Che non si tratti di una semplice “tragedia” come frettolosamente etichettata dalla presidente del Consiglio Meloni e dal ministro dell’Interno Piantedosi lo credono in molti. Da oggi ne è ufficialmente convinta anche la Procura di Crotone che ha chiuso le indagini sulla strage che ha provocato la morte di 94 migranti, tra cui 35 bambini, oltre a una decina di dispersi.
Secondo gli inquirenti quella tragedia si poteva evitare e per dimostrarlo hanno raccolto migliaia di documenti, approfondimenti, consulenze, valutazioni, chat e immagini. La chiusura delle indagini aggiunge anche un quarto indagato tra gli uomini della Guardia di finanza e la riduzione degli indagati della Guardia costiera da tre a due. Nelle prossime ore verranno notificati gli atti e emergeranno con maggiore chiarezza le responsabilità ipotizzate dalla Procura. Nei diciassette mesi passati dalla strage l’inchiesta ha esaminato ogni azione e soprattutto ogni inazione di quella notte tra il 25 e il 26 febbraio del 2023.
La chiusura delle indagini e nuove scoperte
Per il pubblico ministero Pasquale Festa e il procuratore capo Giuseppe Capoccia i quattro indagati della Guardia di Finanza avrebbero gestito in modo errato la segnalazione del caicco avvistato a 40 miglia dalle coste calabresi e le comunicazioni con la Guardia costiera. In particolare, si contesta loro di aver trattato l’evento come un’operazione di polizia “low enforcement” anziché come un’emergenza di soccorso in mare (evento Sar).
La Guardia di finanza comunicando di intervenire lei come low enforcement disse: “Ce ne occupiamo noi, mare permettendo”, e quel “mare permettendo” avrebbe dovuto – secondo la procura – allertare di più la Costiera, che sapeva bene che quella notte c’era mare grosso e la situazione meteo era in peggioramento.

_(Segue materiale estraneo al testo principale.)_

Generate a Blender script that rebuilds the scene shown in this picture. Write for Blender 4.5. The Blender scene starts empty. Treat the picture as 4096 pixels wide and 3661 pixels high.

Responsabilità e inazione delle autorità
Per questo i due ufficiali di ispezione della Guardia Costiera sono sotto accusa sostanzialmente per la non azione. Come spiega il Corriere della sera “sia pure indotti in errore dai finanzieri, dice la procura, non si preoccuparono di informarsi e di far scattare un eventuale evento Sar, cioè di soccorso in mare, e lasciarono che se ne occupasse la finanza come evento di low enforcement, cioè come operazione di polizia”.
Tra gli indagati esce dall’inchiesta il responsabile della sala operativa della Guardia costiera di Reggio Calabria. Entra invece il capoturno della sala operativa della Finanza di Vibo Valentia, accusato di aver fuorviato la capitaneria con informazioni operative che erano solo intenzioni. Per esempio, spiega la Procura, comunicò via radio che “un nostro mezzo in pattugliamento sta aspettando il target (la barca con i migranti, ndr) a due-tre miglia dalla costa” mentre in realtà quel mezzo stava rientrando in porto per rifornirsi di carburante.
Ad oggi per quella strage sono stati condannati con rito abbreviato a vent’anni di reclusione e tre milioni di euro di risarcimento (difficilmente esigibili) due scafisti mentre gli altri tre sono sotto processo con rito ordinario sempre pendente dinanzi al Tribunale di Crotone che vedrà la prossima udienza, una delle ultime, il prossimo 30 luglio.
La diocesi di Locri-Gerace si era sobbarcata i costi di vitto e alloggio per la trentina di persone arrivate da buona parte d’Europa in quei giorni facendosi carico anche dei biglietti aerei per consentire ai parenti i quattro diversi luoghi dove erano custodite le vittime. Caritas e Croce rossa non hanno ancora ricevuto compensazione delle spese sostenute. Nemmeno i 25 mila euro spesi per ripulire la spiaggia dai rottami della strage sono stati restituiti al Comune.